A filter aid program should support end-product goals, not just improve drainage. For grades where uniformity and softness matter (especially tissue), dispersion control can be as important as retention control.

In tissue systems, mills may use a dispersant to prevent fiber aggregation and improve sheet uniformity. A dispersant program can also reduce breaks related to poor formation; some product programs report output gains up to 15% when formation is the limiting factor. If dispersion is a priority in your grade mix, the paper making dispersant option is typically evaluated alongside retention/filter aid chemistry to avoid conflicting effects.

The practical approach is to set a primary objective (e.g., drainage and white-water clarity), then apply dispersion chemistry to correct formation and softness. When both are tuned correctly, you can achieve stable drainage without sacrificing formation.

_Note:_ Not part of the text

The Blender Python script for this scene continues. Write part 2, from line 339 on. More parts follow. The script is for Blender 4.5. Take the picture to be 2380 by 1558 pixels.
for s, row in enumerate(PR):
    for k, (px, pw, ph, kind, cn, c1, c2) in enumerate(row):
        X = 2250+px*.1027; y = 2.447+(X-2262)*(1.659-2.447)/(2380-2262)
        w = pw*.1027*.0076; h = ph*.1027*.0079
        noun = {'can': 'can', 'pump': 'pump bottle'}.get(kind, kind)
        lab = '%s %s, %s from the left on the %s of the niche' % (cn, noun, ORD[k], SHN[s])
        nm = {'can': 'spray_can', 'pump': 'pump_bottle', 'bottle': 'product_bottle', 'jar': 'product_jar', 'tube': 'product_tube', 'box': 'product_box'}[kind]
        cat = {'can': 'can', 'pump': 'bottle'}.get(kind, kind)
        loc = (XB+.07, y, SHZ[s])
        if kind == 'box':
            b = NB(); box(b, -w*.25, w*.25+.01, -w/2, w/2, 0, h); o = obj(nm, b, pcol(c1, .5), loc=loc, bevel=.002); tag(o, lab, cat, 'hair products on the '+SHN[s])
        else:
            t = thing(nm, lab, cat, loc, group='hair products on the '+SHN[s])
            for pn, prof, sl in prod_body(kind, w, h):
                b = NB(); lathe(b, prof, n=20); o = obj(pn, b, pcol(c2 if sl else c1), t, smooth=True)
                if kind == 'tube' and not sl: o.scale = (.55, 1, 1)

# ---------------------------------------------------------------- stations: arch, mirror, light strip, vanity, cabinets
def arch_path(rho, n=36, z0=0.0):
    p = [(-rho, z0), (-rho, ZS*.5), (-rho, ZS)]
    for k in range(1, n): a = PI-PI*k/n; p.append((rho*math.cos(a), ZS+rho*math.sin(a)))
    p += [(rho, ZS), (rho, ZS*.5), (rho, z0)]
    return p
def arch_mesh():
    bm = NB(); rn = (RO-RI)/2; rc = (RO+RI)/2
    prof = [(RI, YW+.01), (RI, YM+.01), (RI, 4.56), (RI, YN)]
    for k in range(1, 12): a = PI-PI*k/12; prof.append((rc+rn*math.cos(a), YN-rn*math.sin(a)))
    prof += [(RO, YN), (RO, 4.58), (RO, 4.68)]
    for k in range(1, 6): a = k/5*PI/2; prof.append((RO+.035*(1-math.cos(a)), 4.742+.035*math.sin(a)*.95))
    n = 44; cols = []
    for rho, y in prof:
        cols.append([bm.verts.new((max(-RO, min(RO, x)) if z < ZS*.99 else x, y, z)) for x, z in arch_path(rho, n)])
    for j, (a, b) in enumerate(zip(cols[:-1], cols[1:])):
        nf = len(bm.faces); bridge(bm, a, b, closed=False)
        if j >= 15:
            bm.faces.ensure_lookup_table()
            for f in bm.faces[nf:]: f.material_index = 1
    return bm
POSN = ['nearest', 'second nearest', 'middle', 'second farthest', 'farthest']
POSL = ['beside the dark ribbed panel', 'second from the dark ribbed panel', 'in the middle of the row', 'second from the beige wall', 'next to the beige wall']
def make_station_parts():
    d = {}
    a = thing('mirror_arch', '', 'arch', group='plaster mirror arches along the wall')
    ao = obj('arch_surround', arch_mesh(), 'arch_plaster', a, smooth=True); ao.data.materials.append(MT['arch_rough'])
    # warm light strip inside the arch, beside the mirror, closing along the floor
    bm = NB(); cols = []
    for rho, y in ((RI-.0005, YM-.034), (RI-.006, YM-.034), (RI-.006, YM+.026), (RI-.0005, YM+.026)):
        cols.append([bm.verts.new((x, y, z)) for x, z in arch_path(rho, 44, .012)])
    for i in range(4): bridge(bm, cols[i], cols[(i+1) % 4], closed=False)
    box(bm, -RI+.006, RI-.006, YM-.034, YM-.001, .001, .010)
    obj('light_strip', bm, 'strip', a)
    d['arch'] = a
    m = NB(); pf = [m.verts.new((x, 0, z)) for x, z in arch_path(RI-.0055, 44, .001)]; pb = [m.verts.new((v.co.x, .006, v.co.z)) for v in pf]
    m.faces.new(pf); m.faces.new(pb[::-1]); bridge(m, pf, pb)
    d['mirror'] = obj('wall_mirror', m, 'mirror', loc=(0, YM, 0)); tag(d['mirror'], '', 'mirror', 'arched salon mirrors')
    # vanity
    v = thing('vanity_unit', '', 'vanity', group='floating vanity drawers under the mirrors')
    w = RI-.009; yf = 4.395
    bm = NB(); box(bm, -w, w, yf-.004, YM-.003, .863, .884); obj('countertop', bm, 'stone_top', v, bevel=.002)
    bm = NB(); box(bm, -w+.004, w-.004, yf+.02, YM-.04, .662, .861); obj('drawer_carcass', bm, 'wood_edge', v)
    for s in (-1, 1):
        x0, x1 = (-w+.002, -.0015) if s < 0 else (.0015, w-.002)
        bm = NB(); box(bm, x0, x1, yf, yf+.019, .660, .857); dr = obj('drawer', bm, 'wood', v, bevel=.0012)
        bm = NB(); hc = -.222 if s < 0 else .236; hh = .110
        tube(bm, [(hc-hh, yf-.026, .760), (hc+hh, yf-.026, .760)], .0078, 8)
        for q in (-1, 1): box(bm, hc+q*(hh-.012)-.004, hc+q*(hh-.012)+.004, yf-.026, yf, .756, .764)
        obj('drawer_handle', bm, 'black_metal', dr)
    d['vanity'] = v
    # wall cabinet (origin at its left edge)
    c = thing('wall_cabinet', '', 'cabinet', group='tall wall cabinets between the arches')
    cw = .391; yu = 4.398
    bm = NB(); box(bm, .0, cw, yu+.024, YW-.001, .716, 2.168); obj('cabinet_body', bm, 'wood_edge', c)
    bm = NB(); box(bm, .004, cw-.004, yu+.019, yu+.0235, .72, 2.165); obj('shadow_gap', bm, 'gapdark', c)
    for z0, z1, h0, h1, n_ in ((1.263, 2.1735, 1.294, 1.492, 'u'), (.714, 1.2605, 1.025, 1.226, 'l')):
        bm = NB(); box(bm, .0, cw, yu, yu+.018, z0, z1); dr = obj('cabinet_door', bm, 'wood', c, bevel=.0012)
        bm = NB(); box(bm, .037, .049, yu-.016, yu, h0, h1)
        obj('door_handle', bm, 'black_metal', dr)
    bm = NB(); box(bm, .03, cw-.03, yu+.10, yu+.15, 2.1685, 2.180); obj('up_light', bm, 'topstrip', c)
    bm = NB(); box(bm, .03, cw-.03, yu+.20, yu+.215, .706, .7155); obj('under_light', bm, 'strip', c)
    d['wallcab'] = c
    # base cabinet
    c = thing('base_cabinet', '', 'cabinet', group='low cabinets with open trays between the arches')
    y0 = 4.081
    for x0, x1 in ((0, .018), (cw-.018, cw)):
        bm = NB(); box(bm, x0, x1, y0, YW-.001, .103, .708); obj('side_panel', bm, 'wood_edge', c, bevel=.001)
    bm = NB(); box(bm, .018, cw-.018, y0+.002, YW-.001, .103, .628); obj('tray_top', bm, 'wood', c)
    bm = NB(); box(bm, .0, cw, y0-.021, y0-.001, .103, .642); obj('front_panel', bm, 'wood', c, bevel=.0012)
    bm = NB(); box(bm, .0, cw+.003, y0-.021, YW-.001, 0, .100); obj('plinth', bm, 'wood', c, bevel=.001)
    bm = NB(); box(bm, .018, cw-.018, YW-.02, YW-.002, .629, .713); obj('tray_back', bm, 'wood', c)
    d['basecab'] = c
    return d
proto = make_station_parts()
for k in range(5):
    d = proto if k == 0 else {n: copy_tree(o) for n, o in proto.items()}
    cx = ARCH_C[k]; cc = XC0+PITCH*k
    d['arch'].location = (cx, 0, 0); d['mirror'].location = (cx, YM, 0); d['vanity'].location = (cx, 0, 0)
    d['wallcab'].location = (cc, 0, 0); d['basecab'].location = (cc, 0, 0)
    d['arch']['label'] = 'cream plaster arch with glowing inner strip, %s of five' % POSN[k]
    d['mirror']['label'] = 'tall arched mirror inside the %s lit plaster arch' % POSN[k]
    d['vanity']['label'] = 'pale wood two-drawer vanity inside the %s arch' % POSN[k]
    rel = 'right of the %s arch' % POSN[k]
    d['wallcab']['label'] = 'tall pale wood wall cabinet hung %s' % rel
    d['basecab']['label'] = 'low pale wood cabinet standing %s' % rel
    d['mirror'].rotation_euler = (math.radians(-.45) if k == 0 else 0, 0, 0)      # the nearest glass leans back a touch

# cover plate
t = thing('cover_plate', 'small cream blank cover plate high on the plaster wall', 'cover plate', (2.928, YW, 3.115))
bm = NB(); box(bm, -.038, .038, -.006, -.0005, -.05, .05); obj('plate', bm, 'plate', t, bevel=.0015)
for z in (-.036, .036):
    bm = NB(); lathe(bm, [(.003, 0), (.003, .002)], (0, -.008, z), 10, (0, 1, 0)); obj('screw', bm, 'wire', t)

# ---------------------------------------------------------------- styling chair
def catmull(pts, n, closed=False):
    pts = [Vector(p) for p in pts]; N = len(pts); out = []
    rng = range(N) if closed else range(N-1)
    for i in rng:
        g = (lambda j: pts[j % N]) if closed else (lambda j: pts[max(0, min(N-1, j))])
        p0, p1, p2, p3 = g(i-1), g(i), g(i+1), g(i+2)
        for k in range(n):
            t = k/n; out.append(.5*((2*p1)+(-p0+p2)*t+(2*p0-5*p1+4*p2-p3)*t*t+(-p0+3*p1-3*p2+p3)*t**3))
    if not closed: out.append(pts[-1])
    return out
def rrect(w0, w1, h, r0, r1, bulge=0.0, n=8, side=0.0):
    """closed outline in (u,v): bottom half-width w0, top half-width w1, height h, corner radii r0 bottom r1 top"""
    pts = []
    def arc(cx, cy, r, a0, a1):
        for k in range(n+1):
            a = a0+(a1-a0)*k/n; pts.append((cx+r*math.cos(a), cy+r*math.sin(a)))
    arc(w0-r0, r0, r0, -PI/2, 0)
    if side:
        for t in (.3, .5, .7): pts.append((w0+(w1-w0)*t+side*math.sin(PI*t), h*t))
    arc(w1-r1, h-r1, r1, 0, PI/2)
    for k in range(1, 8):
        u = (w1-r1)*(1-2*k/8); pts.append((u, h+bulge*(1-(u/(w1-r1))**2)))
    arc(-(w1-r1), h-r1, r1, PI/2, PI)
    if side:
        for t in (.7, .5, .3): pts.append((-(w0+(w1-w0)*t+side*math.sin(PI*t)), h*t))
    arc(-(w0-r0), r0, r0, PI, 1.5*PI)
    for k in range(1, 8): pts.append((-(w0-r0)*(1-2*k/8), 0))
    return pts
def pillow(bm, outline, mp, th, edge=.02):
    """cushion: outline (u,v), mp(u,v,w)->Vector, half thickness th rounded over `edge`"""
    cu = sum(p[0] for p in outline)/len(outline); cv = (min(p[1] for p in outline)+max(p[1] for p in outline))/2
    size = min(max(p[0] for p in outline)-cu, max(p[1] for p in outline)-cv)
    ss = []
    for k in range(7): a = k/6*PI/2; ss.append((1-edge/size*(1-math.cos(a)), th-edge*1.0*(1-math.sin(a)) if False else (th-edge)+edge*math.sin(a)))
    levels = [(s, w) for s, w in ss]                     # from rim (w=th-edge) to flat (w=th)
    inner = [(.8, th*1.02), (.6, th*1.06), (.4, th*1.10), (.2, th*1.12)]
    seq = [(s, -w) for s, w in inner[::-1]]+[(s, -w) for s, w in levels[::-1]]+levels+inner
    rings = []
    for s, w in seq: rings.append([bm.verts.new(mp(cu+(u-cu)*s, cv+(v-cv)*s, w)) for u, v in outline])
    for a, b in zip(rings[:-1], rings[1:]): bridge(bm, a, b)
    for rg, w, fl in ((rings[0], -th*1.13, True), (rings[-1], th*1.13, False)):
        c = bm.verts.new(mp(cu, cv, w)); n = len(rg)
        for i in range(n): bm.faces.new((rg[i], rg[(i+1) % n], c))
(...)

▶ A simple ROI model for a papermaking filter aid trial

Filter aid ROI is usually driven by (a) fiber/filler savings, (b) higher production stability, and (c) reduced wastewater solids load. A simple model helps align purchasing, operations, and environmental teams before a trial.

Worked example (replace with your mill numbers)

• Production: 500 t/day finished paper
• If improved retention reduces overall solids loss by 0.5%, recovered solids ≈ 2.5 t/day
• At $150–$300 per ton of combined fiber/filler value, recovered value ≈ $375–$750/day (before chemical cost)

This model is deliberately conservative because it does not include energy and stability benefits. In many mills, the “hidden” gains come from steadier drainage (fewer wet-end upsets) and lower white-water solids loading, which reduces the operational burden on save-all and wastewater systems.

▶ What to request from a supplier before you commit

Because papermaking filter aid performance is highly system-dependent, the best supplier support is practical: grade selection, lab validation, and a disciplined trial plan. Before full rollout, it is reasonable to request the following.

• A shortlist of polymer grades by ionic type, MW window, and charge density with a clear rationale tied to your furnish and water chemistry.
• Bench testing plan (jar + dynamic drainage) and the KPIs to be tracked at machine scale.
• Guidance on preparation, dosing control, and troubleshooting to avoid overdosing and formation loss.

From a manufacturing standpoint, consistent product quality and supply continuity matter as much as the initial trial. If you need multi-form supply (powder and emulsion) and application-specific customization, confirm production capability and technical support coverage as part of the qualification process.